Elwood: No ma'am. We're musicians.

Elwood: It's 106 miles to Chicago, we've got a full tank of gas, a half a pack of cigarettes, it's dark and we're wearing sunglasses.
Jake: Hit it.

Ferris Bueller’s Day Off
Cameron: (Singing) When Cameron was in Egypt's laaand.....Let my Cameron goooooo!

Ferris: It's not that I condone facism....or any "ism" for that matter. "Isms" in my opinion are not good. A person should not believe in an "ism", they should believe in themself. I quote John Lennon, "I don't believe in Beatles...I just believe in me." A good point there. After all, he was the walrus. I could be the walrus, I'd still have to bum rides off of people!

Rooney: (Looking at the Cubs baseball game on TV) What's the score?
Pizza Guy: Nothin' nothin'.
Rooney: Who's winning?
Pizza Guy: The Bears.

Teacher: (taking attendance) Bueller?....... Bueller?.......Bueller?
Girl: Um, he's sick. My best friend's sister's boyfriend's brother's girlfriend heard from this guy who knows this kid who's going with a girl who saw Ferris pass out at 31 Flavors last night. I guess it's pretty serious.

Ferris: Life moves pretty fast. You don't stop and look around once in a while, you could miss it.

Full Metal Jacket
Drill Instructor: God was here before the Marine Corps. So you can give your heart to Jesus, but your *** belongs to The Corps. Do you ladies understand?
Recruits: Sir! Yes sir!
Drill Instructor: I can't hear you!
Recruits: Sir! Yes sir!

Drill Instructor: And always remember this... Marines die. That's what we're here for. But The Marine Corps lives forever. And that means you live forever.

The Godfather
Don Corleone: I'm gonna make him an offer he can't refuse.

Sonny: What the hell is this?
Tessio: It's a Sicilian message. It means Luca Brasi sleeps with the fishes.

Ghostbusters
Venkman: Back off, Man. I'm a scientist.

Ray: I think we better split up.
Egon: Good idea.
Venkman: Yeah... we can do more damage that way.

Jerry Maguire
Ray: Jerry, did you know the human head weighs 8 pounds?
Jerry: Did you know that Troy Aikman in only 6 years has passed for 16,303 yards?
Ray: Did you know bees and dogs can smell fear?

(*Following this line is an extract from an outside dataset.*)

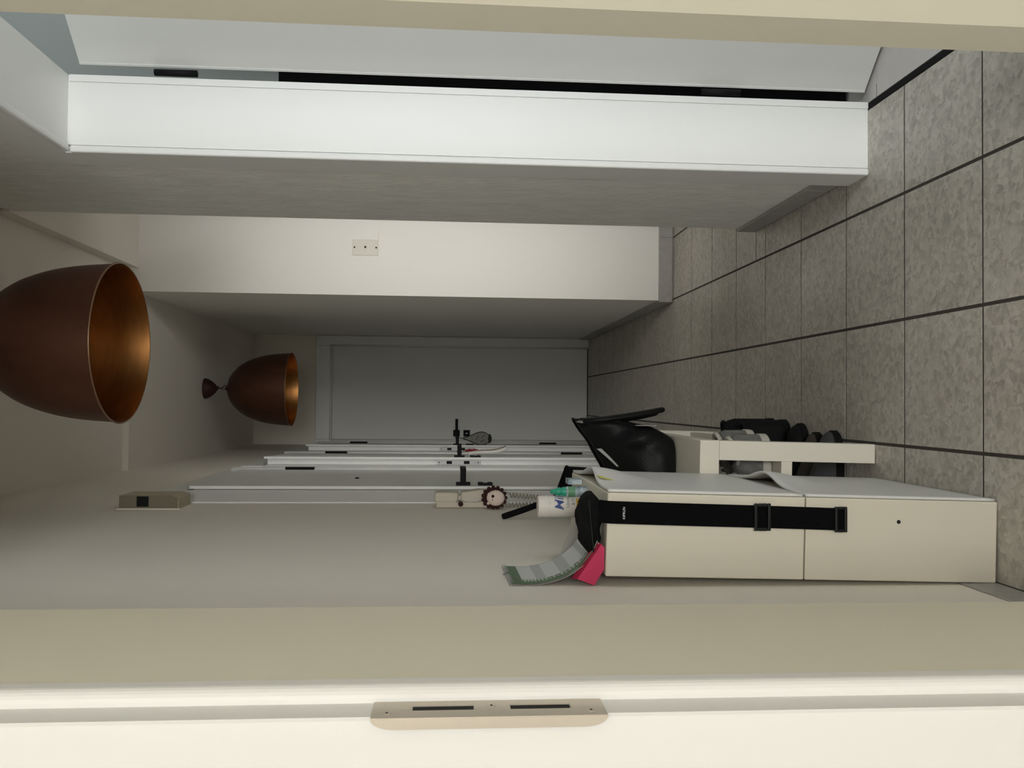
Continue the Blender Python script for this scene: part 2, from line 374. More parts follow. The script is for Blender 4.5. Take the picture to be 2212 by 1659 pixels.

Jerry: I will not rest until I have you holding a coke, wearing your own shoe, playing a Sega game featuring you, while singing your own song in a new commercial starring you, broadcast during a super bowl game you are winning.

Men In Black
Agent J: Unlimited technology from the whole universe, and we're crusin' around in a Ford P.O.S

Top Gun
Maverick: I feel the need...
Maverick & Goose: The need for speed!

Charlie: Excuse me Lieutenant. Is there something wrong?
Maverick: Yes maam. The data on the MIG is innacurate.
Charlie: How's that Lieutenant?
Maverick: Well I just happend to see a MIG 28 do...
Goose: We... we.
Maverick: Sorry Goose We happended to see a MIG 28 do a 4G negative dive.
Charlie: Where did you see this?
Maverick: That's classified.
Charlie: That's what?
Maverick: That's classified. I could tell you, but then I'd have to kill you.